Wednesday, March 30, 2005

What the Flip?

Why would you want Flip Saunders to coach your team? And let's leave Phil Jackson's name out of consideration for all jobs, too. Let the man retire. Hasn't he done enough? Not to mention he probably realizes that he'll never have Michael Jordan & Scottie Pippen together again or Shaquille O'Neal & Kobe Bryant together again. So what's the next best combo in the league that's available? LeBron & Ilgauskas? Or KG & whoever else? It's not worth the headaches and I'd be surprised if he comes back.

OK - back to Flip Saunders. I'm trying to figure out why so many teams, especially the Cleveland Cavaliers, seem to be SO interested in Flip Saunders? Flip had a pretty good run with the T'Wolves when he took over early in the 1996 season until last year. I can't argue that the guy won .563 of his games (386-300) in the regular season during that time. Let's face it, he took the helm of a terrible franchise that was 132-380 before he took over 20 games into the '96 season.

But my problem with the Flipster is that his playoff record is AWFUL - 17-30 which includes 10-8 during last year's playoffs. That's just flat out terrible. In the early runs to the playoffs he had a budding superstar in Kevin Garnett and other All-Stars in Stephon Marbury and Tom Gugliotta and other key players like Anthony Peeler, Chauncey Billips (yes, you forgot). In the later years, the T'Wolves added shooters like Wally Szczerbiak and Fred Hoiberg while acquiring Sam Cassell and Latrell Sprewell.
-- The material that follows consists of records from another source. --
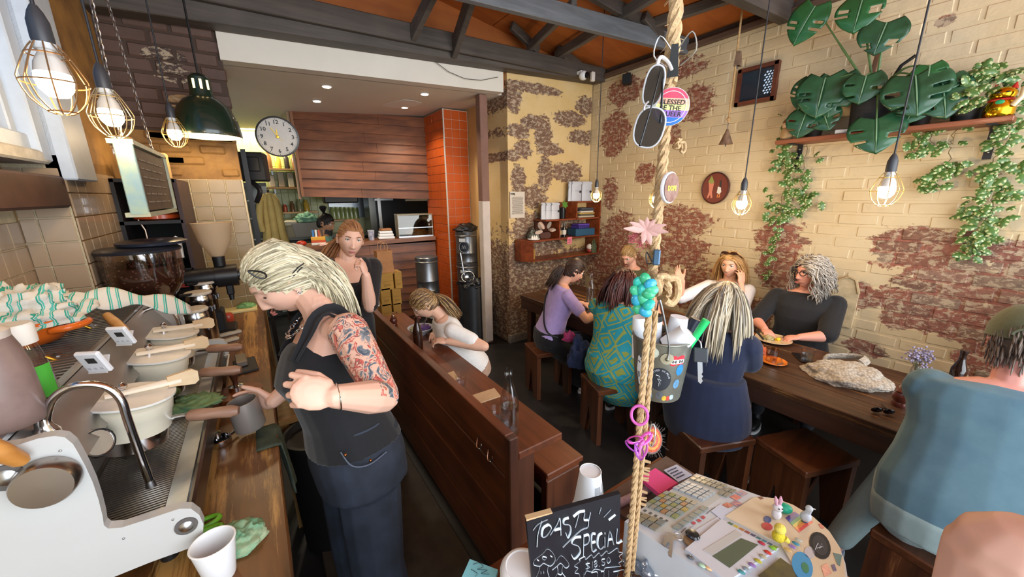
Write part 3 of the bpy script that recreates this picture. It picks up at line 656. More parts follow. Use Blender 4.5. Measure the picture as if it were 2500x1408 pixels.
beam((-1.0,3.46,3.10),(3.68,3.46,3.29),.08,.15,M_BEAM)
beam((-.6,2.70,3.10),(3.68,2.40,3.17),.06,.14,M_GREY)
beam((-.6,1.75,3.12),(3.68,1.56,3.19),.09,.15,M_BEAM)
beam((-.6,1.80,9),(3.62,1.6,9),.07,.10,M_BEAM); beam((-.6,2.74,9),(3.62,2.44,9),.06,.1,M_BEAM)
beam((XW+.02,3.6,3.145),(XW+.02,-1.3,3.145),.12,.05,wood('#4a382c','#6a5344','Y',.6,8))
for p,q,w,h in [((2.74,1.6,3.30),(2.98,3.5,3.26),.05,.09),((2.40,2.6,3.30),(2.60,3.5,3.26),.05,.08),((3.2,2.42,3.3),(3.3,1.6,3.3),.05,.08)]: beam(p,q,w,h,M_BEAMY)
for p,q,w,h in [((1.32,3.45,3.10),(1.50,3.0,3.55),.05,.10),((1.72,3.47,3.06),(1.66,2.75,3.50),.05,.13),((3.05,2.44,3.30),(3.45,2.42,3.12),.05,.08),((3.35,2.42,3.16),(3.05,2.42,3.5),.05,.08),((2.7,3.46,3.25),(2.35,3.44,3.52),.05,.08),((3.3,3.46,3.2),(2.95,3.44,3.5),.05,.09),((3.50,1.6,3.2),(3.15,1.62,3.5),.05,.1),((3.58,2.41,3.18),(3.58,2.41,3.5),.05,.07)]: beam(p,q,w,h,M_BEAM,'strut')
struct(MB().box((XW+.16,1.1,3.76),(.28,5.3,1.28)).build('trim_3',M('#4a3a30',.8,var=.3,scale=5,coord='World'))); struct(MB().box((1.4,3.74,3.35),(5.2,.12,.9)).build('trim_8',M_PLY)); struct(MB().box((-.98,1.1,3.0),(.2,5.2,1.3)).build('trim_9',M('#5a4530',.8))) if False else None
po=struct(MB().box((2.19,3.79,1.42),(.095,.095,2.82),ch=.006).build('trim_4',[M('#7d5b4e',.6,var=.12,scale=10,coord='World'),M('#cfc0b4',.5,var=.06,scale=10,coord='World')]))
for pl in po.data.polygons: pass
MB().box((2.19,3.79,.88),(.099,.099,1.70),ch=.006).build('post_lower',M('#cdbfb4',.5,var=.08,scale=8,coord='World'),po)
M_OR=M('#c9581f',.25,var=.12,scale=3,coord='World',coat=.2); M_ORG=M('#d9a98a',.7)
oc=struct(MB().box((2.245,4.87,1.41),(.33,.66,2.82)).build('column',M_ORG))
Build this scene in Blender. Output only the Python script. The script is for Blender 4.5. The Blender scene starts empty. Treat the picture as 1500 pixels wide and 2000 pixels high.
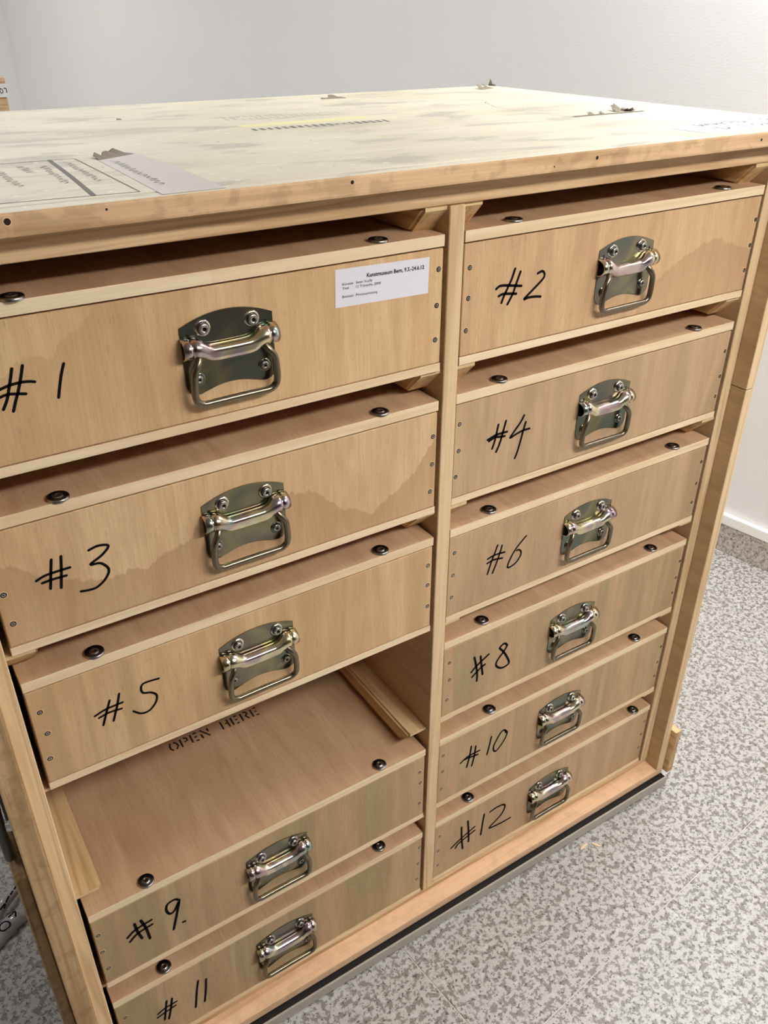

This season they just flat-out tanked. They were miserable and Saunders was fired. Minnesota might fight to get the 8th seed, but even if they do, they'll do their usual dance and get bounced from the playoffs in the first round for the eighth time in nine seasons.

If I'm a team looking for a coach, it isn't Flip Saunders - do you want to drive the same road that's been traveled on for years and go nowhere or would you rather go get a guy who might spring some life into your team ... a guy like Maurice Cheeks. Mo Cheeks knows how to win; he was a winner as both a player and a coach. A four-time NBA All-Star as a player, he sported a 140-106 coaching record when he headed Portland for three seasons and played the point for the 76ers when Dr. J, Moses Malone and company won the 1983 NBA title and played in two other Finals. That's my guy ... go get him and you'll be happy that you did.


In other NBA news, the 37-year-old Detroit man who threw a chair into the tunnel area in the Palace at Auburn Hills Arena during the Pistons-Pacers brawl in mid-November pleaded no contest. They've got him on tape and I'm sure he realizes that it was a stupid thing to do. This guy wasn't in any harm, but he was probably drunk and decided to exact some revenge on the Indiana players that he could see trying to leave the arena.

This just brings me back to that whole situation and the ramifications that followed. Ron Artest acted like a dope by running into the stands after an even bigger idiot threw a cup of liquid on him. Then fellow Pacers teammate Stephen Jackson, in my mind, acted like the biggest jerk of them all by running in and throwing wild punches at everything that moved that wasn't wearing a Pacers uniform.

I've said for months that I don't agree with Commissioner David Stern's suspension of Artest for the rest of the season. I would've given him a 50-game suspension. I would've suspended Jackson for more than he got and more than what Artest was levied. Commissioner Schmidt would've suspended Jackson for 55 games so that the rest of the league knew that if you follow somebody into a fight and they're not being attacked, your first reaction should be to restrain.

Lastly, I love seeing that look on Kobe Bryant's face - the look of "Oh no, what did I do here?"